──────── SOURCE MATERIAL ────────
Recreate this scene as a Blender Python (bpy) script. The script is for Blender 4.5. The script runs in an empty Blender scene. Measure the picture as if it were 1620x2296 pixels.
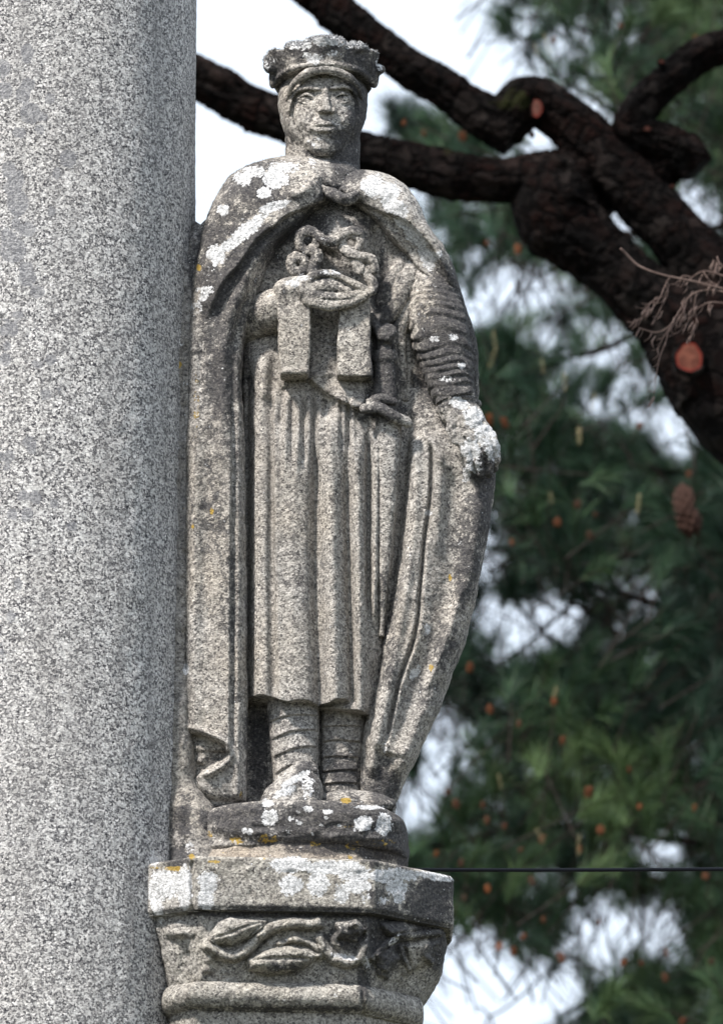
import bpy, math, random
import numpy as np
from mathutils import Vector

random.seed(7)
rng = np.random.default_rng(11)
scene = bpy.context.scene
COL = scene.collection
R = math.radians

# ------------------------------------------------------------------ camera, sky, sun, exposure
PITCH = R(15.0)
CAM = np.array([0.0, -14.0, 1.6])
CZ = 1.6 + 14.0 * math.tan(PITCH)
S = 0.000893                                   # metres per measuring unit on the statue's plane
DIST = 14.0 / math.cos(PITCH)
LENS = 36.0 * DIST / (2296 * S)
FPX = LENS / 36.0 * 2296
FWD = np.array([0, math.cos(PITCH), math.sin(PITCH)])
UP = np.array([0, -math.sin(PITCH), math.cos(PITCH)])

cd = bpy.data.cameras.new('camera')
cam = bpy.data.objects.new('camera', cd)
COL.objects.link(cam)
cam.location = CAM
cam.rotation_euler = (R(90) + PITCH, 0, 0)
cd.sensor_fit = 'VERTICAL'
cd.sensor_height = 36.0
cd.lens = LENS
cd.clip_start = 0.1
cd.clip_end = 2000
cd.dof.use_dof = True
cd.dof.focus_distance = DIST - 0.08
cd.dof.aperture_fstop = 5.4
scene.camera = cam

SUN_EL, SUN_AZ = R(52), R(-44)                 # azimuth measured from the camera side, to the left
sd_ = np.array([math.sin(SUN_AZ) * math.cos(SUN_EL), -math.cos(SUN_AZ) * math.cos(SUN_EL), math.sin(SUN_EL)])
ld = bpy.data.lights.new('sun', 'SUN')
ld.energy = 5.0
ld.angle = R(6)
ld.color = (1.0, 0.945, 0.88)
sun = bpy.data.objects.new('sun', ld)
COL.objects.link(sun)
sun.rotation_euler = Vector(tuple(sd_)).to_track_quat('Z', 'Y').to_euler()
sun.location = (-6, -8, 14)

world = bpy.data.worlds.new('World')
scene.world = world
world.use_nodes = True
wn = world.node_tree
wn.nodes.clear()
wo = wn.nodes.new('ShaderNodeOutputWorld')
wb = wn.nodes.new('ShaderNodeBackground')
sky = wn.nodes.new('ShaderNodeTexSky')
sky.sky_type = 'NISHITA'
sky.sun_disc = False
sky.sun_elevation = SUN_EL
sky.sun_rotation = math.atan2(sd_[0], sd_[1])
sky.dust_density = 1.5
wtc = wn.nodes.new('ShaderNodeTexCoord')
wnz = wn.nodes.new('ShaderNodeTexNoise')
wnz.inputs['Scale'].default_value = 9.0
wnz.inputs['Detail'].default_value = 5
wrp = wn.nodes.new('ShaderNodeValToRGB')
wrp.color_ramp.elements[0].position = 0.36
wrp.color_ramp.elements[0].color = (0.8, 0.8, 0.8, 1)
wrp.color_ramp.elements[1].position = 0.56
wrp.color_ramp.elements[1].color = (0.95, 0.95, 0.95, 1)
wmx = wn.nodes.new('ShaderNodeMixRGB')
wmx.inputs['Color2'].default_value = (8.8, 9.9, 11.4, 1)
wn.links.new(wtc.outputs['Generated'], wnz.inputs['Vector'])
wn.links.new(wnz.outputs['Fac'], wrp.inputs['Fac'])
wn.links.new(wrp.outputs['Color'], wmx.inputs['Fac'])
wn.links.new(sky.outputs['Color'], wmx.inputs['Color1'])
wn.links.new(wmx.outputs['Color'], wb.inputs['Color'])
wb.inputs['Strength'].default_value = 0.077
wn.links.new(wb.outputs['Background'], wo.inputs['Surface'])

scene.view_settings.view_transform = 'Standard'
scene.view_settings.look = 'None'
scene.view_settings.gamma = 1
scene.view_settings.use_curve_mapping = False
scene.view_settings.exposure = 0.7
scene.render.engine = 'CYCLES'
scene.cycles.use_denoising = True
scene.cycles.max_bounces = 6
scene.cycles.transparent_max_bounces = 4

# ------------------------------------------------------------------ measuring helpers
def P(u, v, w=0.0):
    """point whose depth is w units in front of the statue's plane (Y = -w*S), sighted at (u, v)"""
    u, v, w = np.broadcast_arrays(np.asarray(u, float), np.asarray(v, float), np.asarray(w, float))
    a = (u - 810) / FPX
    b = (1148 - v) / FPX
    dy = FWD[1] + b * UP[1]
    dz = FWD[2] + b * UP[2]
    Y = -w * S
    t = (Y - CAM[1]) / dy
    return np.stack([CAM[0] + a * t, Y, CAM[2] + dz * t], -1)

def proj(p):
    q = p - CAM
    f = q @ FWD
    return 810 + FPX * q[..., 0] / f, 1148 - FPX * (q @ UP) / f

def level(v):
    return P(810, v, 0)[2]

def L(name_pts, w=0):
    return [(*p, w) for p in name_pts]

def smooth1(a, k):
    if k < 1:
        return a
    ker = np.hanning(2 * k + 3)[1:-1]
    ker /= ker.sum()
    pad = np.pad(a, k, mode='edge')
    # keep ends pinned by mirroring
    pad[:k] = 2 * a[0] - a[1:k + 1][::-1]
    pad[-k:] = 2 * a[-1] - a[-k - 1:-1][::-1]
    return np.convolve(pad, ker, 'valid')

def crom(pts, n=8):
    pts = np.asarray(pts, float)
    if len(pts) < 3:
        t = np.linspace(0, 1, n + 1)[:, None]
        return pts[0] * (1 - t) + pts[-1] * t
    ext = np.vstack([2 * pts[0] - pts[1], pts, 2 * pts[-1] - pts[-2]])
    out = []
    for i in range(1, len(ext) - 2):
        p0, p1, p2, p3 = ext[i - 1:i + 3]
        for t in np.linspace(0, 1, n, endpoint=False):
            out.append(0.5 * ((2 * p1) + (-p0 + p2) * t + (2 * p0 - 5 * p1 + 4 * p2 - p3) * t * t + (-p0 + 3 * p1 - 3 * p2 + p3) * t ** 3))
    out.append(pts[-1])
    return np.array(out)

# value noise
_perm = rng.random((64, 64, 64)).astype(np.float32)
def vnoise(p, scale):
    q = p * scale
    i = np.floor(q).astype(int)
    f = (q - i)
    f = f * f * (3 - 2 * f)
    i &= 63
    j = (i + 1) & 63
    x0, y0, z0 = i[..., 0], i[..., 1], i[..., 2]
    x1, y1, z1 = j[..., 0], j[..., 1], j[..., 2]
    fx, fy, fz = f[..., 0], f[..., 1], f[..., 2]
    a = _perm[x0, y0, z0] * (1 - fx) + _perm[x1, y0, z0] * fx
    b = _perm[x0, y1, z0] * (1 - fx) + _perm[x1, y1, z0] * fx
    c = _perm[x0, y0, z1] * (1 - fx) + _perm[x1, y0, z1] * fx
    d = _perm[x0, y1, z1] * (1 - fx) + _perm[x1, y1, z1] * fx
    return ((a * (1 - fy) + b * fy) * (1 - fz) + (c * (1 - fy) + d * fy) * fz) * 2 - 1

def seg_field(U, V, poly, n=6):
    """distance to a polyline, signed side (positive = right of travel, image v down), and end fade"""
    q = crom(poly, n)
    best = np.full(U.shape, 1e9)
    side = np.zeros(U.shape)
    par = np.zeros(U.shape)
    m = len(q) - 1
    for k in range(m):
        a, b = q[k], q[k + 1]
        d = b - a
        l2 = d @ d + 1e-9
        t = np.clip(((U - a[0]) * d[0] + (V - a[1]) * d[1]) / l2, 0, 1)
        dx = U - a[0] - t * d[0]
        dy = V - a[1] - t * d[1]
        dist = dx * dx + dy * dy
        cr = d[0] * (V - a[1]) - d[1] * (U - a[0])
        hit = dist < best
        best = np.where(hit, dist, best)
        side = np.where(hit, np.sign(cr), side)
        par = np.where(hit, (k + t) / m, par)
    return np.sqrt(best), side, par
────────
Restate exactly, please, only the lines between the start of the data and the line containing "UP = np.array([0, -math.sin(PITCH), math.cos(PITCH)])", both ends included, skipping the pictures.

**OUTPUT**
Recreate this scene as a Blender Python (bpy) script. The script is for Blender 4.5. The script runs in an empty Blender scene. Measure the picture as if it were 1620x2296 pixels.
import bpy, math, random
import numpy as np
from mathutils import Vector

random.seed(7)
rng = np.random.default_rng(11)
scene = bpy.context.scene
COL = scene.collection
R = math.radians

# ------------------------------------------------------------------ camera, sky, sun, exposure
PITCH = R(15.0)
CAM = np.array([0.0, -14.0, 1.6])
CZ = 1.6 + 14.0 * math.tan(PITCH)
S = 0.000893                                   # metres per measuring unit on the statue's plane
DIST = 14.0 / math.cos(PITCH)
LENS = 36.0 * DIST / (2296 * S)
FPX = LENS / 36.0 * 2296
FWD = np.array([0, math.cos(PITCH), math.sin(PITCH)])
UP = np.array([0, -math.sin(PITCH), math.cos(PITCH)])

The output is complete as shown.